A Simple Restaurant Stop

Every summer during my youth, my entire family packed into our Chevrolet and my father drove us to Florida to see his parents. My dad was a school principal and we usually left the day after he got out for summer vacation. It was a long, hot two-day drive with three bored kids in a car without air conditioning. Tempers flared quickly and often. Meals at restaurants were our only refuge.

My little sister, Shawna, was only four, my brother, Kenny, was eight and I was 16 during the summer of 1972 when this story happened. We had stopped for lunch in Kentucky at Jerry’s, a Big Boy clone. My dad liked to relax in a sit-down restaurant whenever we stopped for a meal. Quite frankly, he probably needed the break more than any of us. The five of us were sitting in a booth, we were all hungry and our food was due at any moment. My four-year old sister whispered to my mother that she had to go potty. The two of them got up and walked to the ladies’ rest room. As they walked away, Kenny and I got a whiff. Ewww. She obviously had to go potty really bad.

The next few moments all happened simultaneously.

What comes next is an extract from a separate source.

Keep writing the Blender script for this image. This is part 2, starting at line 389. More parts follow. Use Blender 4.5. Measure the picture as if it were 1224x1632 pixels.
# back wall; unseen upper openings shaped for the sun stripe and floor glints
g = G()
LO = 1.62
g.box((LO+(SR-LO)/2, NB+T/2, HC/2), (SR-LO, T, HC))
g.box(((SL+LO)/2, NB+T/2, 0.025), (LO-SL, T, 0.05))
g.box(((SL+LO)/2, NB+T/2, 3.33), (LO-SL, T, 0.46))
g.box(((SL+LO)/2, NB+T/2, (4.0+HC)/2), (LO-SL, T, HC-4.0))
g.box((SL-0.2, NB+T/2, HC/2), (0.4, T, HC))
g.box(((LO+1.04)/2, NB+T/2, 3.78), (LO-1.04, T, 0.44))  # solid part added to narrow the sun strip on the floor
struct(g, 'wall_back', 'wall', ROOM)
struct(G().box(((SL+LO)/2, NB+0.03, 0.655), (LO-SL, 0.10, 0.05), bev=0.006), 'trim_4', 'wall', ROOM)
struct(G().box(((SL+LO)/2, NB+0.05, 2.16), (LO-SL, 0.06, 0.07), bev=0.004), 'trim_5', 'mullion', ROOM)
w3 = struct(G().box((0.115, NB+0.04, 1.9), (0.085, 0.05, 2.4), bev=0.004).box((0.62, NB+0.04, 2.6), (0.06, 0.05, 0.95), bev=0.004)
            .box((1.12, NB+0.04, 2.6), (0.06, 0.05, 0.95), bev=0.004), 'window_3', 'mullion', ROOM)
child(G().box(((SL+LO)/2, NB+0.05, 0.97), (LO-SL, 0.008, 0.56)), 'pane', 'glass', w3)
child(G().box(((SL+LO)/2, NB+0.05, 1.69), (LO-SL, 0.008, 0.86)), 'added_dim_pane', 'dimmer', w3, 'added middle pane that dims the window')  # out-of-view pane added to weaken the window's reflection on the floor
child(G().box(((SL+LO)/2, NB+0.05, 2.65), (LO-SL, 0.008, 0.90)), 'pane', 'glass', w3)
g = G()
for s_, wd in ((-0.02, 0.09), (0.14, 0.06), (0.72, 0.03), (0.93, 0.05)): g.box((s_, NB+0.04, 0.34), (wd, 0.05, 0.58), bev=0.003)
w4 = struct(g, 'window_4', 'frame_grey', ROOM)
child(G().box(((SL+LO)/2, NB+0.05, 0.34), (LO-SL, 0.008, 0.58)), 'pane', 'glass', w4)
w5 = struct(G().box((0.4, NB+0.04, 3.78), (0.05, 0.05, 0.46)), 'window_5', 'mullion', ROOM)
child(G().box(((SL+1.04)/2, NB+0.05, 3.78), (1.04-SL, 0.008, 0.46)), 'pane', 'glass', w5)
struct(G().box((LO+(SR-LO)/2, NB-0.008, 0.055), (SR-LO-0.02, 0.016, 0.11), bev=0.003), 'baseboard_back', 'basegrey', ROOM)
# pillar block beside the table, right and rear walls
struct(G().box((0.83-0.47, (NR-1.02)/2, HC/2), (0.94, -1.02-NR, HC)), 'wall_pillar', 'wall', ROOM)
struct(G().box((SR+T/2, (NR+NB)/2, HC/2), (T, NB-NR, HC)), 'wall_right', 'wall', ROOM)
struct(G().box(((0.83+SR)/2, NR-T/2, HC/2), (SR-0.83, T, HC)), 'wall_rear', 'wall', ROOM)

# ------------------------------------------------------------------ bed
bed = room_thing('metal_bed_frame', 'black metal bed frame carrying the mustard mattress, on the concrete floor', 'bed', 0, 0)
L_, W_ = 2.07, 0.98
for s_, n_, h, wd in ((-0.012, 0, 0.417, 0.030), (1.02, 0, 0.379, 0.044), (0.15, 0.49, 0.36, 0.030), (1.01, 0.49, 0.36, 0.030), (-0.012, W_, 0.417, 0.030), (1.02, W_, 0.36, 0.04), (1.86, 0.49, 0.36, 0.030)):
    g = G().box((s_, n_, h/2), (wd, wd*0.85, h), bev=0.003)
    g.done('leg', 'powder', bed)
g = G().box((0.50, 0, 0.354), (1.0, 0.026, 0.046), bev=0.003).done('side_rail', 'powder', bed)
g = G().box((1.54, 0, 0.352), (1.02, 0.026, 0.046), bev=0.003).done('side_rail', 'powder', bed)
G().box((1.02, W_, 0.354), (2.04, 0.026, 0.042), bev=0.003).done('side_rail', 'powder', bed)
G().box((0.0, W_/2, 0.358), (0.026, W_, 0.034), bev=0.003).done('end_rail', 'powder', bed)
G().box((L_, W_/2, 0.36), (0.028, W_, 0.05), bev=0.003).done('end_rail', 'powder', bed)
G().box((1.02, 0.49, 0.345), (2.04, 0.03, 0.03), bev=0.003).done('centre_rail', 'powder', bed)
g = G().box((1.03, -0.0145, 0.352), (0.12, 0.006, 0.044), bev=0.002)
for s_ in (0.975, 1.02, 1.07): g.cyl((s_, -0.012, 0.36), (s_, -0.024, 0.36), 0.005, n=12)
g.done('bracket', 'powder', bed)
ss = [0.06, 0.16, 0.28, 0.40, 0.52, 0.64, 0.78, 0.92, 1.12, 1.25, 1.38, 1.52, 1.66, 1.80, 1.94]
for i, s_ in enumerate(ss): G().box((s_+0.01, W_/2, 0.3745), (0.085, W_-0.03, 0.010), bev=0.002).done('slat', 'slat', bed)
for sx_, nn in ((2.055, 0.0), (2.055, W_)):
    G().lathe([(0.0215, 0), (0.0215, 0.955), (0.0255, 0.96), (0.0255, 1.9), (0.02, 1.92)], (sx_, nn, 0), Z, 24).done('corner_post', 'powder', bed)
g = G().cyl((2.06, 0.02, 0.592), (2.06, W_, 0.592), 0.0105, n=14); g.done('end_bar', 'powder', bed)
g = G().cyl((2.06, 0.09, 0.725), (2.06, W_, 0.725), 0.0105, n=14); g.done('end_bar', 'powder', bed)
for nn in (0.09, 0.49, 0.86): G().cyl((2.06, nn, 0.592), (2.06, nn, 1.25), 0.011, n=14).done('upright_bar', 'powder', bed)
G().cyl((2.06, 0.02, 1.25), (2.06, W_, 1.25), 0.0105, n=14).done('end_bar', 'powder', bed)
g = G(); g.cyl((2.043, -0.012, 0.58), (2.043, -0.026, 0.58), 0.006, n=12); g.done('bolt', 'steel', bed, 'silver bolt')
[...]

Our meals were delivered by our waitress, my brother noticed that my sister was dropping little brown turds as she walked to the rest room, and my dad bent down to pick up one of Shawna’s droppings under our dining table. My brother bolted after my mother and sister. He arrived at the ladies’ rest room door just as they disappeared inside, so he stood at the door and banged the door.

“MOMMM! MOMMM! MOMMM,” he yelled.

He waited for a response. Nothing.

“MOMMM! MOMMM! MOMMM,” he continued.

The whole restaurant stopped. Everyone was looking at my brother. My mother refused to answer, hoping he would just go away.

Not a chance.

My dad was now completely under the dining table with a handful of napkins. It looked like a family of deer had been living under our table. There were little brown nuggets everywhere. At this point, my brother yelled even louder.


My mother yelled back as loud as she could, “SHUT UP!”

I looked back down at my dad under the dining table. His napkin was full. He looked up at me.

“Help me,” he said.

“Uh-uh,” I said.

I grabbed my double-decker hamburger and as many French fries as I could hold in one hand and escaped to the parking lot. I remember the fries were so hot they burned my hand. I sat on the trunk of our car and ate my lunch in peace. This was my refuge for now. I knew there would be hell to pay, but at the time, the alternative was worse. Much worse.